Crikey! If you include the Azeri win, the Scandinavians have triumphed in four of the last five. It makes you wonder if the rest of Europe should even bother turning up.

The dark side of Denmark's Eurovision past

The outcry of 2015
Danish entry Anti Social Media crashed out in the semi-finals last year – the country’s first failure to reach the final since 2007 – and it’s safe to say the Danish Melodi Grand Prix were not amused.

According to its chairman Johann Sorensen, it was the result of the eastern European “Eurovision mafia”.

“Denmark’s semi-final had a prevalence of eastern European countries,” Sorensen told DR.

“I have a strong feeling that the main reason for Denmark’s Eurovision exit is that there was a dominance of eastern European countries in the first semi-final. Other voices become skewed, and it is perhaps a little unfair.”

Sorensen argued that what Denmark really needed was some partisan voting of its own.

“We were already behind on points from the start because we weren’t performing in the same semi-final as our Nordic neighbours, which traditionally gives us higher marks.”

The disgrace of 1963
Ahead of the 1963 contest, the Danish hopes of a victory were high. Its entry, ‘Dansevise’ by virtuoso guitarist Jørgen Ingmann and his wife Grethe, is a pleasant enough jazz waltz ditty, but in the end it needed a helping hand from a neighbour to win.
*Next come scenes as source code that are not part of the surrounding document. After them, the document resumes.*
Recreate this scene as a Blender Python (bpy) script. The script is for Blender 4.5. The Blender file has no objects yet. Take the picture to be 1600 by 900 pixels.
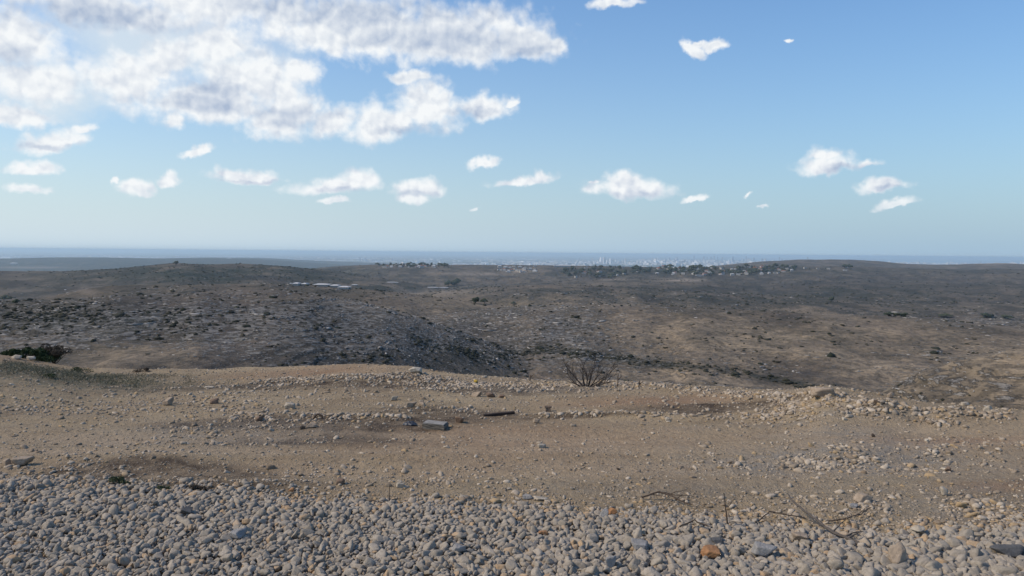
import bpy, bmesh, math, random
import numpy as np
from mathutils import Matrix, Vector

random.seed(7)
RNG = np.random.default_rng(11)
scene = bpy.context.scene
R = math.radians

# ------------------------------------------------------------------ camera
F = 1244.0                      # focal length in pixels of the 1600 x 900 frame
CAMH = 2.0
PITCH, ROLL = 2.54, 0.50
cam_data = bpy.data.cameras.new('camera')
cam_data.sensor_width = 36.0
cam_data.lens = 36.0 * F / 1600.0
cam_data.clip_start = 0.05
cam_data.clip_end = 200000.0
cam = bpy.data.objects.new('camera', cam_data)
scene.collection.objects.link(cam)
CAMROT = Matrix.Rotation(R(90 - PITCH), 3, 'X') @ Matrix.Rotation(R(ROLL), 3, 'Z')
cam.matrix_world = Matrix.Translation((0, 0, CAMH)) @ CAMROT.to_4x4()
scene.camera = cam
RM = np.array(CAMROT)

SUN_EL, SUN_AZ = 42.0, -98.0    # azimuth from the view direction (+Y), negative = left
scene.view_settings.view_transform = 'Standard'
scene.view_settings.look = 'None'
scene.view_settings.gamma = 1.0
scene.view_settings.use_curve_mapping = False
scene.view_settings.exposure = 0.14
scene.render.engine = 'CYCLES'
scene.cycles.use_denoising = True
scene.cycles.max_bounces = 4
scene.cycles.diffuse_bounces = 2
scene.cycles.glossy_bounces = 1
scene.cycles.transmission_bounces = 2
scene.cycles.volume_bounces = 2
scene.cycles.transparent_max_bounces = 8
scene.cycles.use_fast_gi = False

sd = bpy.data.lights.new('sun', 'SUN')
sd.energy = 3.2
sd.angle = R(9.0)
sd.color = (1.0, 0.86, 0.68)
sun = bpy.data.objects.new('sun', sd)
scene.collection.objects.link(sun)
sdir = Vector((math.sin(R(SUN_AZ)) * math.cos(R(SUN_EL)), math.cos(R(SUN_AZ)) * math.cos(R(SUN_EL)), math.sin(R(SUN_EL))))
sun.rotation_euler = sdir.to_track_quat('Z', 'Y').to_euler()

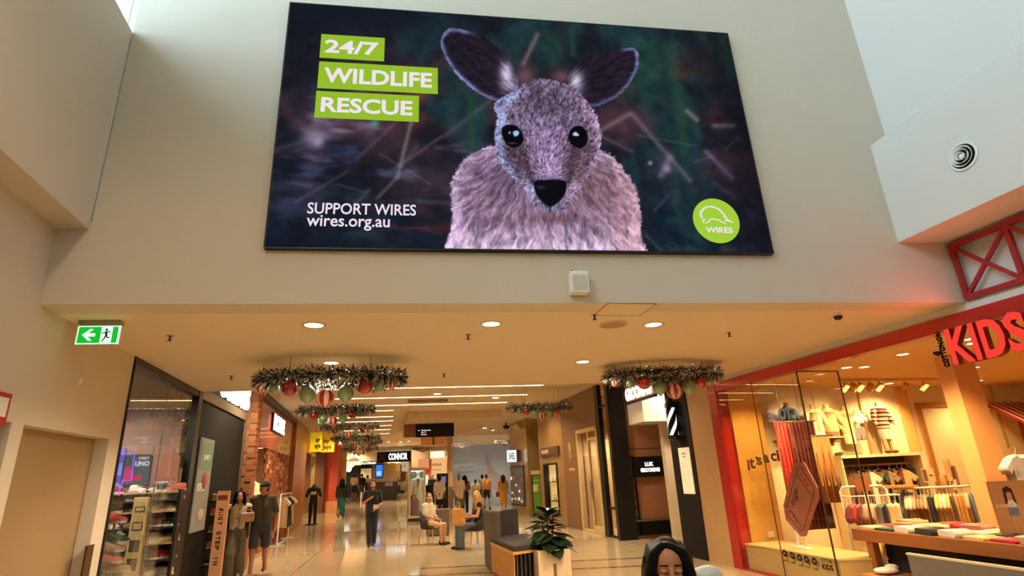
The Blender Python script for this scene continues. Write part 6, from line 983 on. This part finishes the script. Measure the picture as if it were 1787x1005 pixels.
def stripe_ball(r):
    out = []
    for par in (0, 1):
        mb = MB(); n = 12
        for g_ in range(par, 12, 2):
            vs = []; fs = []
            for i in range(n + 1):
                a = math.pi * i / n
                for j in range(4): th = 2 * math.pi * (g_ + j / 3) / 12; vs.append((r * math.sin(a) * math.cos(th), r * math.sin(a) * math.sin(th), -r * math.cos(a)))
            fs = [(i * 4 + j, i * 4 + j + 1, (i + 1) * 4 + j + 1, (i + 1) * 4 + j) for i in range(n) for j in range(3)]; mb.add(vs, fs, True)
        out.append(mb.mesh('gores'))
    return out
SB = stripe_ball(1.0); RBm = MB().ball((0, 0, 0), 1, 16).mesh('ball'); dots = MB(); rd = random.Random(4)
for i in range(26): v = Vector((rd.gauss(0, 1), rd.gauss(0, 1), rd.gauss(0, 1))).normalized(); dots.ball(v, .06, 4)
DOT = dots.mesh('dots'); ON = MB().lathe([(.001, -1.45), (.06, -1.25), (.3, -1.0), (.75, -.66), (.98, -.2), (1.0, .1), (.85, .55), (.5, .85), (.25, 1.0), (.18, 1.4), (.001, 1.5)], n=18).mesh('onion'); CAPm = MB().cyl((0, 0, .95), (0, 0, 1.12), .18).mesh('cap'); 
BL = [(-.81, -.12, .054, 's'), (-.62, -.145, .063, 'g'), (-.43, -.15, .096, 'r'), (-.215, -.235, .098, 'o'), (0, -.29, .112, 's'), (.23, -.235, .098, 'o'), (.45, -.15, .092, 'r'), (.615, -.145, .063, 'g'), (.755, -.12, .056, 's')]
def garland(px, py, Y, zc, label, s=1.0, wires=True, rz=0.0):
    p = onY(px, py, Y); t = thing('garland', label, 'christmas garland', (p[0], p[1], p[2]), rz, 'hanging christmas garlands'); t.scale = (s, s, s)
    link('foliage', GM1, GD, t); link('frosted_tips', GM2, GS, t); link('fairy_lights', GM3, FAIRY, t)
    for x, z, r, k in BL:
        y = -.34 * math.sqrt(max(0, 1 - (x / .86) ** 2))
        if k == 's': b = link('bauble', SB[0], BR, t); link('cream_gores', SB[1], BC, b)
        elif k == 'r': b = link('bauble', RBm, BR, t); link('dots', DOT, BC, b)
        elif k == 'g': b = link('bauble', RBm, BG, t); link('cap', CAPm, GOLD, b)
        else: b = link('bauble', ON, BG, t)
        b.location = (x, y, z); b.scale = (r, r, r); b.rotation_euler[2] = x * 3
        MB().cyl((x, y, z + r), (x, y, .0), .003, n=5).build('string', BLACK, t)
    h = (zc - p[2]) / s
    for x, y in ((-.45, -.28), (.5, -.27), (-.45, .28), (.5, .27)): MB().cyl((x, y, 0), (x * 1.0, y, h), .003, n=5).build('wire', BLACK, t)
garland(579, 661, 7.3, 3.15, 'nearest left christmas garland with red, sage and striped baubles')
garland(1157, 655, 8.05, 3.15, 'nearest right christmas garland in front of the barber shop')
garland(586, 716, 14.2, 3.95, 'second garland in left row, just behind the nearest left one')
garland(611, 744, 19.3, 3.95, 'third garland in left row, above the yellow blade sign')
garland(621, 763, 23.0, 3.95, 'fourth garland in left row going into the corridor')
garland(630, 771, 26.5, 3.95, 'fifth garland in left row, nearly hidden by the fourth')
garland(628, 782, 31.0, 3.95, 'farthest garland in left row over far shops')
garland(941, 710, 15.7, 3.95, 'middle right garland hanging before the bronze pier')
garland(737, 782, 31.5, 3.95, 'small far garland below the wayfinding sign', .58); garland(805, 776, 32, 3.95, 'small far garland before the pale blue hoarding', .58); garland(880, 770, 31, 3.95, 'small far garland partly behind the bronze pier', .58)
# ================================================================ furniture
DG = M('charcoal_upholstery', (52, 50, 50), .75, var=.08, scale=60, bump=.1); OAK = M('oak_veneer', (196, 138, 70), .45, var=.08, scale=4, stretch=(1, 1, 8)); LEGW = M('beech_leg', (196, 154, 104), .5)
P1, P2, P3_ = onZ(859, 946, .5)[:2], onZ(898, 963, .5)[:2], onZ(937, 957, .5)[:2]
ang = math.atan2(*(np.array(P3_) - np.array(P2))[::-1]); Wd = float(np.hypot(*(np.array(P3_) - np.array(P2)))) + .35; v1 = np.array(P1) - np.array(P2); Dp = float(np.hypot(*v1)); angd = math.atan2(v1[1], v1[0])
def quadp(a, b): o = np.array(P2); e1 = np.array([math.cos(ang), math.sin(ang)]); e2 = v1 / Dp; return tuple(o + e1 * a + e2 * b)
def qprism(a0, a1, b0, b1, z0, z1): return MB().prism([quadp(a0, b0), quadp(a1, b0), quadp(a1, b1), quadp(a0, b1)], z0, z1)
t = thing('bench_seat', 'oak bench with charcoal cushion and black slatted front', 'bench')
qprism(.0, Wd, .03, Dp, .03, .47).build('core', BLACKM, t); qprism(-.03, 0, 0, Dp, .03, .46).build('side_panel', OAK, t); qprism(-.04, Wd, -.04, Dp, .46, .5).build('edge_board', M('oak_edge', (222, 168, 96), .4), t); qprism(-.02, Wd, -.02, Dp, .5, .58).build('cushion', DG, t, bevel=.025); qprism(0, Wd, .06, Dp, .003, .03).build('plinth', BLACK, t)
for k in range(9): qprism(.03 + k * .085, .045 + k * .085, -.02, .03, .04, .46).build('slat', CHROME, t)
A = onZ(842, 984, 0)[:2]; Bp = onZ(858, 1004, 0)[:2]; zT = 1.02
t = thing('booth_back', 'tall charcoal upholstered booth back panels behind the oak bench', 'booth')
a = np.array(onZ(842, 890, zT)[:2]); b = np.array(onZ(861, 893, zT)[:2]); c_ = np.array(onZ(905, 887, zT)[:2])
a = np.array([b[0] - .12, b[1] + .75]); n1 = .13
MB().prism([tuple(b), (b[0] + n1, b[1]), (a[0] + n1, a[1]), tuple(a)], .02, zT).build('side_panel', M('charcoal_side', (96, 88, 80), .7, var=.06, scale=50), t, bevel=.02)
MB().prism([(b[0] + n1, b[1] + .1), (c_[0], c_[1] + .1), (c_[0], c_[1] + .22), (b[0] + n1, b[1] + .22)], .02, zT).build('back_panel', DG, t, bevel=.02)
MB().prism([(b[0] + .02, b[1] + .05), (c_[0] - .05, c_[1] + .12), (c_[0] - .05, c_[1] + .2), (a[0] + .05, a[1] - .05)], .003, .02).build('plinth', BLACK, t)
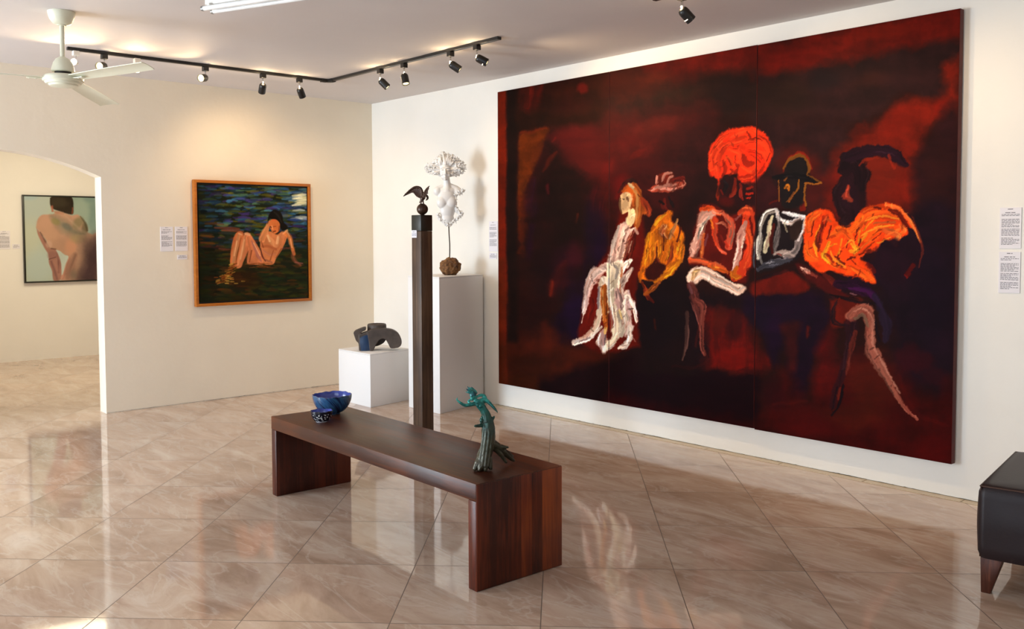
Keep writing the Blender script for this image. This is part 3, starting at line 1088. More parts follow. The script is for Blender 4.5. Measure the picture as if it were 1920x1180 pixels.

Voting fifth out of 16, the Norwegians failed to follow the correct procedure for giving its results, prompting presenter Katie Boyle to admonish them.

“Well, hold on Norway … I’m afraid I shall have to ask you to give those votes all over again … because, first you have to give the number on the board, then the name and number of the country. I don’t think we did quite do that,” she told them.

The panicking jury asked Boyle to return to them later, but had audibly given three points to Switzerland and two to Denmark.

Fast-forward to the end of the show and Switzerland were now two points ahead of Denmark with just Norway left to vote. Surely it was in the bag for the Swiss.

Well, no. Shady Norway this time gave their chums four points and Switzerland just one – and the victorious Danes brought home the bacon.